The current arrangement, which required the special permission of the ABA, involves campuses of the law school in both Carlisle and University Park. Students are admitted to the law school and pick a campus at which to reside and take all of their first-year courses in person. Then, they are free to take courses offered at either campus -- with special classrooms designed for instruction by a professor to students at both campuses at the same time. Professors are also encouraged to spend some time during the first weeks of the semester at the campus that isn't their home base, so that they can personally meet all students.
Under the ABA waiver -- which has been granted for four years -- the Penn State students after their first year can exceed the four credit a semester and 12 credit total limit. In fact, a student at University Park could theoretically take entirely courses offered at Carlisle, although that's not likely. McConnaughay said that the ABA has been both "very cooperative" and "very exacting" in approving the variance, and he stressed that it was a "highly specific" exemption that applied only to Penn State's two campuses.
Penn State has no plans at this point, even if the experiment succeeds, to seek permission to offer the J.D. degree remotely. McConnaughay said that he believes in the value of an in-person first year -- and that Penn State didn't request an exemption from that rule because the law school believes that it is proper. "Our going-in assumption is that it's valuable for students to experience their first year of law school in the tried and true approach," he said.

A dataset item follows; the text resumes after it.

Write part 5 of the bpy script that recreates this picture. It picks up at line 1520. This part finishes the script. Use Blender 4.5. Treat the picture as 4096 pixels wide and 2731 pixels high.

At the same time, he said that what Penn State is doing will be "a good, controlled experiment for assessing the potential role of this variety of distance education." And in some law school programs aside from the J.D., he said he could imagine that in the future, law schools might want to explore ways "to reduce the residency requirement" for students from other countries or who are just far away, and that this experiment might point to ways to do that.